What unfolded against the Dallas Cowboys in Week 5 was football at its most lifeless, a full-system meltdown that defied logic, effort, and explanation. The Jets are disintegrating before our very eyes with every passing week, and Aaron Glenn is becoming the lightning rod.
Glenn was hired to restore order and respectability to the franchise. Five games in, his team looks unrecognizable, a lifeless shell of what it was supposed to be. There is no discipline. There is no energy.
There is no hope.
At 0-5, the Jets are spiraling toward something darker than another lost season. This is organizational freefall — a historic unraveling that threatens to take Glenn down with it.

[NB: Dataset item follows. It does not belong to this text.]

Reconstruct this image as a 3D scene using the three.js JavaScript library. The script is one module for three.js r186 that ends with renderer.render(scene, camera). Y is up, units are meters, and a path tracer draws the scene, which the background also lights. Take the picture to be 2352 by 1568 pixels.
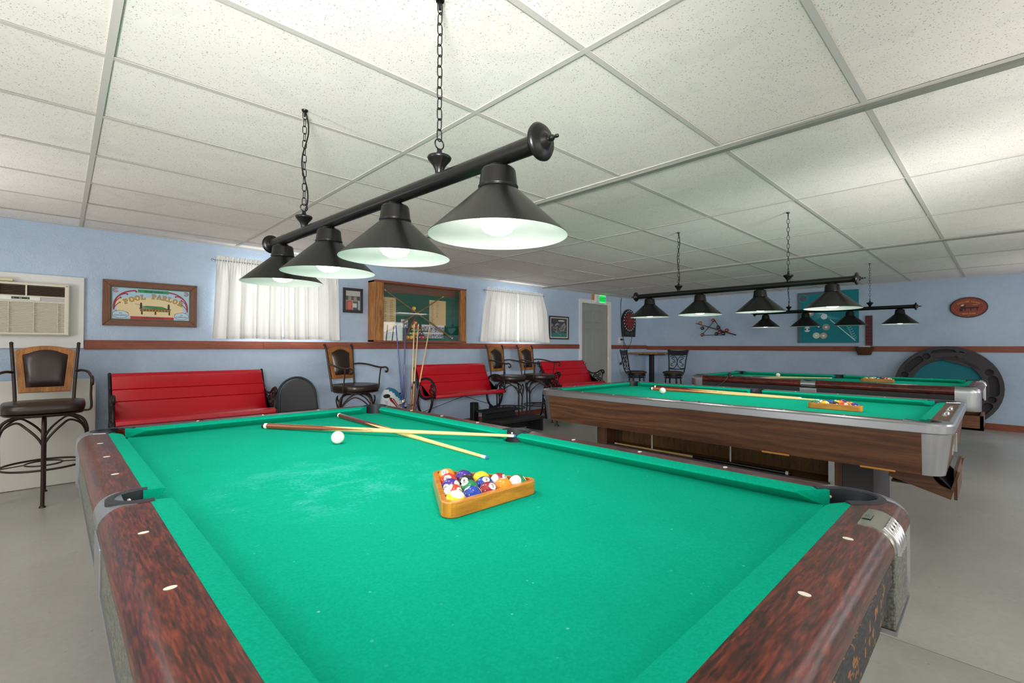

How does Aaron Glenn survive this season? The Jets are getting worse by the week. He’s a defensive coach and the defense is awful. Etc …
— Geoff Schwartz (@geoffschwartz) October 5, 2025
Another Jets humiliation has Aaron Glenn inexplicably on the hot seat
The idea that Glenn could be a one-and-done head coach seemed unthinkable just a few weeks ago. Glenn was widely seen as one of the top head coach candidates on the market. He's a franchise legend who returned home to fix the broken culture of his former team.
The Jets believed Glenn’s presence alone could stabilize a fractured locker room and restore credibility to a team that had spent decades residing in the NFL's basement. Instead, everything he was brought in to repair has only deepened.
The discipline he preached has vanished. The defense he built his reputation on is a mess. The fight and identity that made him such an appealing hire have evaporated under the weight of weekly humiliation.
What was supposed to be a homecoming revival is veering toward a nightmare, and if something doesn’t change fast, Glenn’s tenure might end before it ever truly begins.
It shouldn't be this bad. Every statistic and analytic paints the picture of a Jets team that should at least be competitive in every football game. The Jets entered Week 5 in the top seven in both offensive and defensive success rate. They've forced the second-most three-and-outs of any team in the NFL.
And yet, when you watch the actual games, it feels like a cruel illusion. There’s no rhythm, no urgency, no belief. What should be a gritty, competitive football team has turned into a recurring nightmare.
The Jets are the first team in NFL history to start a season 0-5 with zero takeaways. Glenn is the first coach in Jets history to begin his career with an 0-5 record.
It's still difficult to envision a scenario in which Glenn is fired after just one season with the Jets, but we're approaching a point where the conversation can’t be avoided anymore, where the idea of moving on after one disastrous year starts to feel less reactionary and more inevitable.
How did we reach this point? How can a coach with a reputation for discipline watch his team unravel so publicly? How does preparation fail so completely, and how does effort disappear in plain sight? How did optimism turn into disbelief, and belief into resignation?
At what point does patience become complicity in historical incompetence? Those are questions the Jets will have to answer sooner than anyone could have anticipated.